What you are asked to do: Copy every line, exactly and only, from the line containing "Continue the Blender" to the line containing "Build this scene", both lines included.

Records for processing:
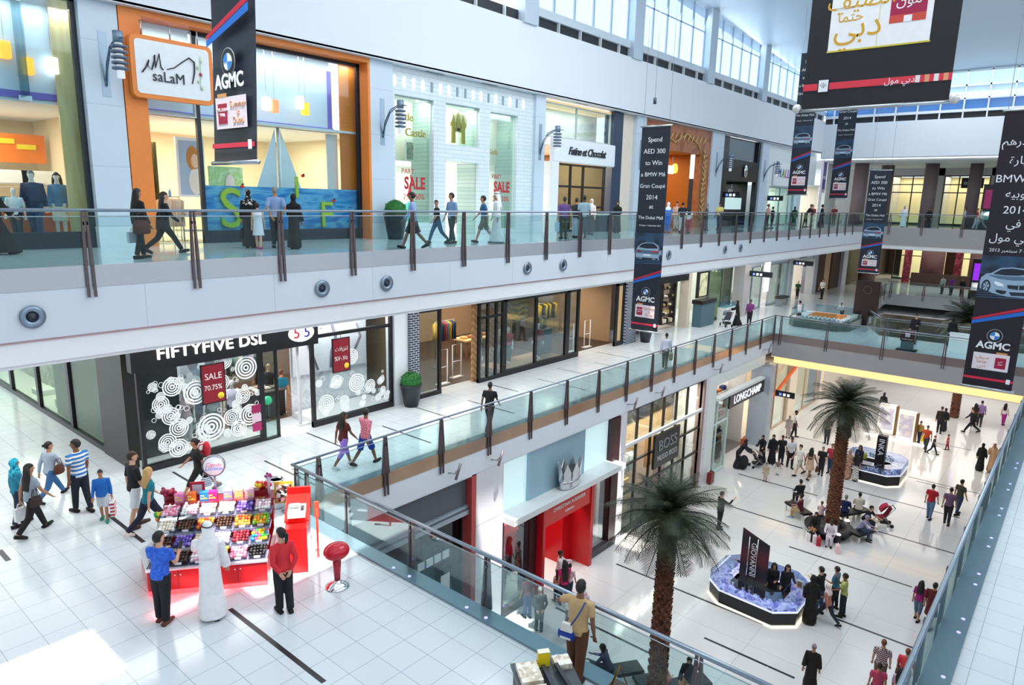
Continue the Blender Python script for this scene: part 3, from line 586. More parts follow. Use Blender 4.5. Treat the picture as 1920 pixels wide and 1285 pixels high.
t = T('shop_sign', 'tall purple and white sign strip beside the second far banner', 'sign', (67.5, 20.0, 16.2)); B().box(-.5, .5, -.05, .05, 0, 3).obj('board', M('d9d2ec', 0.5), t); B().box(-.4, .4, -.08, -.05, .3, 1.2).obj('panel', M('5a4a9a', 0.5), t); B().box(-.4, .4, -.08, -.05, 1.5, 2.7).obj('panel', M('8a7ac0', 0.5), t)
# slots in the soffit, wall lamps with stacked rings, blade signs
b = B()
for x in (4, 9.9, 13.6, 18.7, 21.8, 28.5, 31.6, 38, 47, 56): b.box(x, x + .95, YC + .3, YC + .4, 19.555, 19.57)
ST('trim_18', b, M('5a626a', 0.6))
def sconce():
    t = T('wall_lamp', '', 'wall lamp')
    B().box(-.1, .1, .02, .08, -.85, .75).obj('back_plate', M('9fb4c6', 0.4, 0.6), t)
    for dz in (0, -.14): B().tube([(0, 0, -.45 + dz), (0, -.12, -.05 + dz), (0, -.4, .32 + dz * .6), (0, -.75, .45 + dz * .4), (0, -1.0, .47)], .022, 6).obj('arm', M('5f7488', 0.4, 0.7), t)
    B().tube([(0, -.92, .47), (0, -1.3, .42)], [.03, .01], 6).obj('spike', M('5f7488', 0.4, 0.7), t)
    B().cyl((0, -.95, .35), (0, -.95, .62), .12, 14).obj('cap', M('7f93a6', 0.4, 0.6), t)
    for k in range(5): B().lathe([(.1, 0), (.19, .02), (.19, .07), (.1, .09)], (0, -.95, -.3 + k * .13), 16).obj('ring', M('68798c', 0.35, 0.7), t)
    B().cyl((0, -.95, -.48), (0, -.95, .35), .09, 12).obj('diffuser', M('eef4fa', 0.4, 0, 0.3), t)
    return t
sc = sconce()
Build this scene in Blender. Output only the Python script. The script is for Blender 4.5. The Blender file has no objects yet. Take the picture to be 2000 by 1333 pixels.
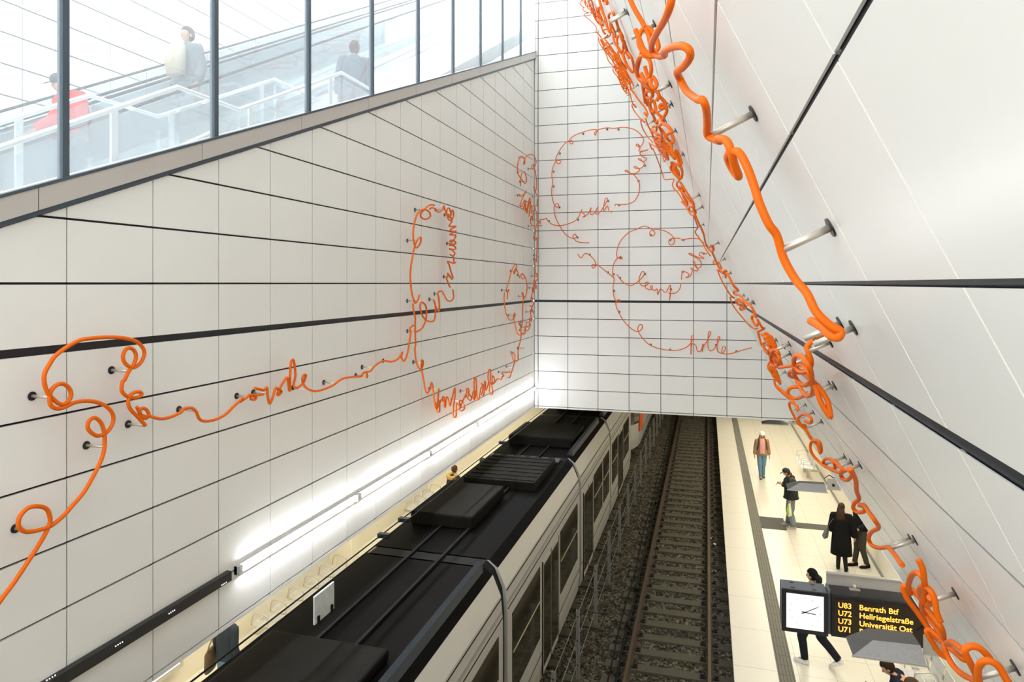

==

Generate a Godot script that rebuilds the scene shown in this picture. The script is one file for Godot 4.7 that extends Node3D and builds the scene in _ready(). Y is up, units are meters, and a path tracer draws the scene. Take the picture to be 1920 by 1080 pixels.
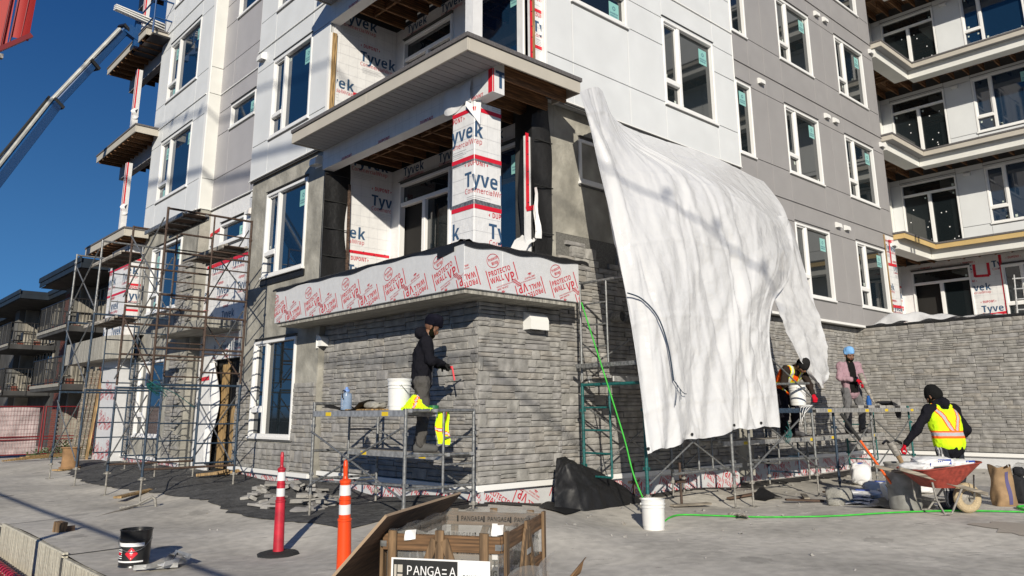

Full solution:
Continue the Blender Python script for this scene: part 3, from line 586. More parts follow. Use Blender 4.5. Treat the picture as 1920 pixels wide and 1285 pixels high.
t = T('shop_sign', 'tall purple and white sign strip beside the second far banner', 'sign', (67.5, 20.0, 16.2)); B().box(-.5, .5, -.05, .05, 0, 3).obj('board', M('d9d2ec', 0.5), t); B().box(-.4, .4, -.08, -.05, .3, 1.2).obj('panel', M('5a4a9a', 0.5), t); B().box(-.4, .4, -.08, -.05, 1.5, 2.7).obj('panel', M('8a7ac0', 0.5), t)
# slots in the soffit, wall lamps with stacked rings, blade signs
b = B()
for x in (4, 9.9, 13.6, 18.7, 21.8, 28.5, 31.6, 38, 47, 56): b.box(x, x + .95, YC + .3, YC + .4, 19.555, 19.57)
ST('trim_18', b, M('5a626a', 0.6))
def sconce():
    t = T('wall_lamp', '', 'wall lamp')
    B().box(-.1, .1, .02, .08, -.85, .75).obj('back_plate', M('9fb4c6', 0.4, 0.6), t)
    for dz in (0, -.14): B().tube([(0, 0, -.45 + dz), (0, -.12, -.05 + dz), (0, -.4, .32 + dz * .6), (0, -.75, .45 + dz * .4), (0, -1.0, .47)], .022, 6).obj('arm', M('5f7488', 0.4, 0.7), t)
    B().tube([(0, -.92, .47), (0, -1.3, .42)], [.03, .01], 6).obj('spike', M('5f7488', 0.4, 0.7), t)
    B().cyl((0, -.95, .35), (0, -.95, .62), .12, 14).obj('cap', M('7f93a6', 0.4, 0.6), t)
    for k in range(5): B().lathe([(.1, 0), (.19, .02), (.19, .07), (.1, .09)], (0, -.95, -.3 + k * .13), 16).obj('ring', M('68798c', 0.35, 0.7), t)
    B().cyl((0, -.95, -.48), (0, -.95, .35), .09, 12).obj('diffuser', M('eef4fa', 0.4, 0, 0.3), t)
    return t
sc = sconce()
Build this scene in Blender. Output only the Python script. The script is for Blender 4.5. The Blender file has no objects yet. Take the picture to be 2000 by 1333 pixels.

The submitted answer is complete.